* Start PROVIDED DATA *

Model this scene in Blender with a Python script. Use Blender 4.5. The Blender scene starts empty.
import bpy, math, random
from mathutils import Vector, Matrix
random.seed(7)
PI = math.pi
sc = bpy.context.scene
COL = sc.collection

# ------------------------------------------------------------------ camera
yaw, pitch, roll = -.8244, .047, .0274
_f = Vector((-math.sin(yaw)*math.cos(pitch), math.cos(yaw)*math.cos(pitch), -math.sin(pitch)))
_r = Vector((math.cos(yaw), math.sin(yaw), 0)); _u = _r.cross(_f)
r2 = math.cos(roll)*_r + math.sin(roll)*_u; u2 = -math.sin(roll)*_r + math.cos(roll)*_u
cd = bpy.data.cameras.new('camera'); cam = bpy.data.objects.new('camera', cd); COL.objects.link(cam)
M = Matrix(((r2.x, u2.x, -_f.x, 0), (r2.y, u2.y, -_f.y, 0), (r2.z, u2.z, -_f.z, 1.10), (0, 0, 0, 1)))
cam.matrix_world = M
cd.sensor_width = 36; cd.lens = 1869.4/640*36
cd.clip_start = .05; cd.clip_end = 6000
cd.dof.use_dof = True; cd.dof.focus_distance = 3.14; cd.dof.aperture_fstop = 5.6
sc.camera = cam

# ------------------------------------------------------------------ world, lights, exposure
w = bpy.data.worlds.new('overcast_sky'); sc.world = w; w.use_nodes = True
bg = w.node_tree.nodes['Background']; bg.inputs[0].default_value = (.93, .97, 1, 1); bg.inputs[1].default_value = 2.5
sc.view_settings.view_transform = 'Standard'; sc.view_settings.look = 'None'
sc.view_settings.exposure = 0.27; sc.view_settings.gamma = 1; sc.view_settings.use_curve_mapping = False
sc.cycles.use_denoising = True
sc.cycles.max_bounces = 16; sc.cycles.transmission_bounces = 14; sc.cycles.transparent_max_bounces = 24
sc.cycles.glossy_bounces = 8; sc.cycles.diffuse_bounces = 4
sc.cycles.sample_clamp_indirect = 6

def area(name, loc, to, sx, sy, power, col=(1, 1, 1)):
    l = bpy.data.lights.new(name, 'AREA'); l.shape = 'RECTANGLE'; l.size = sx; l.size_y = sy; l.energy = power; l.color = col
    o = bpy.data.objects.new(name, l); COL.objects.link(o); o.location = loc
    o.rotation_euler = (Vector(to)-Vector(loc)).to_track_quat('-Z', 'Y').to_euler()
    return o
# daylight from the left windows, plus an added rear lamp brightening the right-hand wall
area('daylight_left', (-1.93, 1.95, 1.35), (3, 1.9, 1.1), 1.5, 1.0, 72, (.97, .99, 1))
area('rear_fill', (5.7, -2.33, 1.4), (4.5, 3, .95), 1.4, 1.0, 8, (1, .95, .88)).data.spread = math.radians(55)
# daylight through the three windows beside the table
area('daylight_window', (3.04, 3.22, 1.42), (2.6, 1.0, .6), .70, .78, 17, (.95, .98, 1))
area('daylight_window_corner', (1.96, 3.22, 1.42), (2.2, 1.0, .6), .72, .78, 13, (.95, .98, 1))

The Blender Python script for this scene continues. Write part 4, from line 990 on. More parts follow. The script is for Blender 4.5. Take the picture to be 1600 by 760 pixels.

* End PROVIDED DATA *

Return every line exactly.

Model this scene in Blender with a Python script. Use Blender 4.5. The Blender scene starts empty.
import bpy, math, random
from mathutils import Vector, Matrix
random.seed(7)
PI = math.pi
sc = bpy.context.scene
COL = sc.collection

# ------------------------------------------------------------------ camera
yaw, pitch, roll = -.8244, .047, .0274
_f = Vector((-math.sin(yaw)*math.cos(pitch), math.cos(yaw)*math.cos(pitch), -math.sin(pitch)))
_r = Vector((math.cos(yaw), math.sin(yaw), 0)); _u = _r.cross(_f)
r2 = math.cos(roll)*_r + math.sin(roll)*_u; u2 = -math.sin(roll)*_r + math.cos(roll)*_u
cd = bpy.data.cameras.new('camera'); cam = bpy.data.objects.new('camera', cd); COL.objects.link(cam)
M = Matrix(((r2.x, u2.x, -_f.x, 0), (r2.y, u2.y, -_f.y, 0), (r2.z, u2.z, -_f.z, 1.10), (0, 0, 0, 1)))
cam.matrix_world = M
cd.sensor_width = 36; cd.lens = 1869.4/640*36
cd.clip_start = .05; cd.clip_end = 6000
cd.dof.use_dof = True; cd.dof.focus_distance = 3.14; cd.dof.aperture_fstop = 5.6
sc.camera = cam

# ------------------------------------------------------------------ world, lights, exposure
w = bpy.data.worlds.new('overcast_sky'); sc.world = w; w.use_nodes = True
bg = w.node_tree.nodes['Background']; bg.inputs[0].default_value = (.93, .97, 1, 1); bg.inputs[1].default_value = 2.5
sc.view_settings.view_transform = 'Standard'; sc.view_settings.look = 'None'
sc.view_settings.exposure = 0.27; sc.view_settings.gamma = 1; sc.view_settings.use_curve_mapping = False
sc.cycles.use_denoising = True
sc.cycles.max_bounces = 16; sc.cycles.transmission_bounces = 14; sc.cycles.transparent_max_bounces = 24
sc.cycles.glossy_bounces = 8; sc.cycles.diffuse_bounces = 4
sc.cycles.sample_clamp_indirect = 6

def area(name, loc, to, sx, sy, power, col=(1, 1, 1)):
    l = bpy.data.lights.new(name, 'AREA'); l.shape = 'RECTANGLE'; l.size = sx; l.size_y = sy; l.energy = power; l.color = col
    o = bpy.data.objects.new(name, l); COL.objects.link(o); o.location = loc
    o.rotation_euler = (Vector(to)-Vector(loc)).to_track_quat('-Z', 'Y').to_euler()
    return o
# daylight from the left windows, plus an added rear lamp brightening the right-hand wall
area('daylight_left', (-1.93, 1.95, 1.35), (3, 1.9, 1.1), 1.5, 1.0, 72, (.97, .99, 1))
area('rear_fill', (5.7, -2.33, 1.4), (4.5, 3, .95), 1.4, 1.0, 8, (1, .95, .88)).data.spread = math.radians(55)
# daylight through the three windows beside the table
area('daylight_window', (3.04, 3.22, 1.42), (2.6, 1.0, .6), .70, .78, 17, (.95, .98, 1))
area('daylight_window_corner', (1.96, 3.22, 1.42), (2.2, 1.0, .6), .72, .78, 13, (.95, .98, 1))

The Blender Python script for this scene continues. Write part 4, from line 990 on. More parts follow. The script is for Blender 4.5. Take the picture to be 1600 by 760 pixels.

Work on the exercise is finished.